* BEGIN *

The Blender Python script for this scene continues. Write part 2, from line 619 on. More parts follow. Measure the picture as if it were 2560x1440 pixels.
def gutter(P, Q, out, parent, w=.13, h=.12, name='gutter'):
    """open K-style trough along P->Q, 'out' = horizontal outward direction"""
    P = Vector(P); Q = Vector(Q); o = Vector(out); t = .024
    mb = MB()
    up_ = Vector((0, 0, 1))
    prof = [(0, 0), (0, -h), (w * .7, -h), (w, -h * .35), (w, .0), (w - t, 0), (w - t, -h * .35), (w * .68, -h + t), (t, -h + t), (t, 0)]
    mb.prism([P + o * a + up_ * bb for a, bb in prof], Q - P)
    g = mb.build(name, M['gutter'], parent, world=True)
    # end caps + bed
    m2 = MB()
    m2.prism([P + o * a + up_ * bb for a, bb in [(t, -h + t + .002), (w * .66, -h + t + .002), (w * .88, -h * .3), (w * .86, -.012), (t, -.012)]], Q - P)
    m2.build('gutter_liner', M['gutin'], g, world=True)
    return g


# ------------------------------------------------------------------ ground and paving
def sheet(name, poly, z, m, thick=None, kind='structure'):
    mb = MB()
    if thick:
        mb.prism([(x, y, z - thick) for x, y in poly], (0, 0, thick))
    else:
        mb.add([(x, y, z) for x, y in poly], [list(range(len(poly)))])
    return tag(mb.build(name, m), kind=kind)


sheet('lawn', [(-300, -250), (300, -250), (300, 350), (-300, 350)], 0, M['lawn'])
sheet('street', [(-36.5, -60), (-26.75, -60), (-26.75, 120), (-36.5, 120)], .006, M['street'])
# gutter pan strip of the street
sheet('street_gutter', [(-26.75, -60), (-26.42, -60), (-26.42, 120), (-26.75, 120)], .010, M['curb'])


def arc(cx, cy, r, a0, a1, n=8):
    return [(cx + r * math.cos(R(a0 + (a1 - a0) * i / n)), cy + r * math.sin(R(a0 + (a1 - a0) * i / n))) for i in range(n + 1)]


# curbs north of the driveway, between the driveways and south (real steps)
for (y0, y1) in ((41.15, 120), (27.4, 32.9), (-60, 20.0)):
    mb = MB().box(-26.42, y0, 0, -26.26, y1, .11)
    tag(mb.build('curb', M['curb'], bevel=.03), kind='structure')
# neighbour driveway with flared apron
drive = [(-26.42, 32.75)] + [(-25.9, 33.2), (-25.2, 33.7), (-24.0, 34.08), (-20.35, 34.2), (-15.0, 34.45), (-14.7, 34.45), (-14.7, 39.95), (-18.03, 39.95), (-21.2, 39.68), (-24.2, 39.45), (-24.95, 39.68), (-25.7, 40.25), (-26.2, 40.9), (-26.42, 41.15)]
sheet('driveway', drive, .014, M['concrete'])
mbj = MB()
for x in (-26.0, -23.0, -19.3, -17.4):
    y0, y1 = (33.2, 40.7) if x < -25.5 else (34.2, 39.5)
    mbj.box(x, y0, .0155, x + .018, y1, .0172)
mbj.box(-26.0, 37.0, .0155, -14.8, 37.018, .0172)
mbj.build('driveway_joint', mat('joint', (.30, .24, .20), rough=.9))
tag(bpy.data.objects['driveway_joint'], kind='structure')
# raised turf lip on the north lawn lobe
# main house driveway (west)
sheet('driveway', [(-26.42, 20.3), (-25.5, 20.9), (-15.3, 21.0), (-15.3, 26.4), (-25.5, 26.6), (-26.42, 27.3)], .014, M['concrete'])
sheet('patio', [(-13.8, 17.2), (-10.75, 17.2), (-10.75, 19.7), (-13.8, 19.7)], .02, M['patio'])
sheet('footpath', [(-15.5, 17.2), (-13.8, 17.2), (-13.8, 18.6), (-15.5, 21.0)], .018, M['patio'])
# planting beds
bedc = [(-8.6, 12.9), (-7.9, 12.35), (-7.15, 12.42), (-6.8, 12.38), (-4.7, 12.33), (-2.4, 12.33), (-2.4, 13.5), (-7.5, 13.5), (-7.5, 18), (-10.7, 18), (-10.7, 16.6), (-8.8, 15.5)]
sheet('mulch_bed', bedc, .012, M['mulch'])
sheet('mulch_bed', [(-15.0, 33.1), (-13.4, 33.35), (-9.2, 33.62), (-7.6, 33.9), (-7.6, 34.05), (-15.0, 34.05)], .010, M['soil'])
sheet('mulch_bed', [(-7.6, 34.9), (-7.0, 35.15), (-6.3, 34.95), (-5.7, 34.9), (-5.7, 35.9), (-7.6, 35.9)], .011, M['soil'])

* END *

Requirement
Every line above should be retyped exactly as given.

Response
The Blender Python script for this scene continues. Write part 2, from line 619 on. More parts follow. Measure the picture as if it were 2560x1440 pixels.
def gutter(P, Q, out, parent, w=.13, h=.12, name='gutter'):
    """open K-style trough along P->Q, 'out' = horizontal outward direction"""
    P = Vector(P); Q = Vector(Q); o = Vector(out); t = .024
    mb = MB()
    up_ = Vector((0, 0, 1))
    prof = [(0, 0), (0, -h), (w * .7, -h), (w, -h * .35), (w, .0), (w - t, 0), (w - t, -h * .35), (w * .68, -h + t), (t, -h + t), (t, 0)]
    mb.prism([P + o * a + up_ * bb for a, bb in prof], Q - P)
    g = mb.build(name, M['gutter'], parent, world=True)
    # end caps + bed
    m2 = MB()
    m2.prism([P + o * a + up_ * bb for a, bb in [(t, -h + t + .002), (w * .66, -h + t + .002), (w * .88, -h * .3), (w * .86, -.012), (t, -.012)]], Q - P)
    m2.build('gutter_liner', M['gutin'], g, world=True)
    return g


# ------------------------------------------------------------------ ground and paving
def sheet(name, poly, z, m, thick=None, kind='structure'):
    mb = MB()
    if thick:
        mb.prism([(x, y, z - thick) for x, y in poly], (0, 0, thick))
    else:
        mb.add([(x, y, z) for x, y in poly], [list(range(len(poly)))])
    return tag(mb.build(name, m), kind=kind)


sheet('lawn', [(-300, -250), (300, -250), (300, 350), (-300, 350)], 0, M['lawn'])
sheet('street', [(-36.5, -60), (-26.75, -60), (-26.75, 120), (-36.5, 120)], .006, M['street'])
# gutter pan strip of the street
sheet('street_gutter', [(-26.75, -60), (-26.42, -60), (-26.42, 120), (-26.75, 120)], .010, M['curb'])


def arc(cx, cy, r, a0, a1, n=8):
    return [(cx + r * math.cos(R(a0 + (a1 - a0) * i / n)), cy + r * math.sin(R(a0 + (a1 - a0) * i / n))) for i in range(n + 1)]


# curbs north of the driveway, between the driveways and south (real steps)
for (y0, y1) in ((41.15, 120), (27.4, 32.9), (-60, 20.0)):
    mb = MB().box(-26.42, y0, 0, -26.26, y1, .11)
    tag(mb.build('curb', M['curb'], bevel=.03), kind='structure')
# neighbour driveway with flared apron
drive = [(-26.42, 32.75)] + [(-25.9, 33.2), (-25.2, 33.7), (-24.0, 34.08), (-20.35, 34.2), (-15.0, 34.45), (-14.7, 34.45), (-14.7, 39.95), (-18.03, 39.95), (-21.2, 39.68), (-24.2, 39.45), (-24.95, 39.68), (-25.7, 40.25), (-26.2, 40.9), (-26.42, 41.15)]
sheet('driveway', drive, .014, M['concrete'])
mbj = MB()
for x in (-26.0, -23.0, -19.3, -17.4):
    y0, y1 = (33.2, 40.7) if x < -25.5 else (34.2, 39.5)
    mbj.box(x, y0, .0155, x + .018, y1, .0172)
mbj.box(-26.0, 37.0, .0155, -14.8, 37.018, .0172)
mbj.build('driveway_joint', mat('joint', (.30, .24, .20), rough=.9))
tag(bpy.data.objects['driveway_joint'], kind='structure')
# raised turf lip on the north lawn lobe
# main house driveway (west)
sheet('driveway', [(-26.42, 20.3), (-25.5, 20.9), (-15.3, 21.0), (-15.3, 26.4), (-25.5, 26.6), (-26.42, 27.3)], .014, M['concrete'])
sheet('patio', [(-13.8, 17.2), (-10.75, 17.2), (-10.75, 19.7), (-13.8, 19.7)], .02, M['patio'])
sheet('footpath', [(-15.5, 17.2), (-13.8, 17.2), (-13.8, 18.6), (-15.5, 21.0)], .018, M['patio'])
# planting beds
bedc = [(-8.6, 12.9), (-7.9, 12.35), (-7.15, 12.42), (-6.8, 12.38), (-4.7, 12.33), (-2.4, 12.33), (-2.4, 13.5), (-7.5, 13.5), (-7.5, 18), (-10.7, 18), (-10.7, 16.6), (-8.8, 15.5)]
sheet('mulch_bed', bedc, .012, M['mulch'])
sheet('mulch_bed', [(-15.0, 33.1), (-13.4, 33.35), (-9.2, 33.62), (-7.6, 33.9), (-7.6, 34.05), (-15.0, 34.05)], .010, M['soil'])
sheet('mulch_bed', [(-7.6, 34.9), (-7.0, 35.15), (-6.3, 34.95), (-5.7, 34.9), (-5.7, 35.9), (-7.6, 35.9)], .011, M['soil'])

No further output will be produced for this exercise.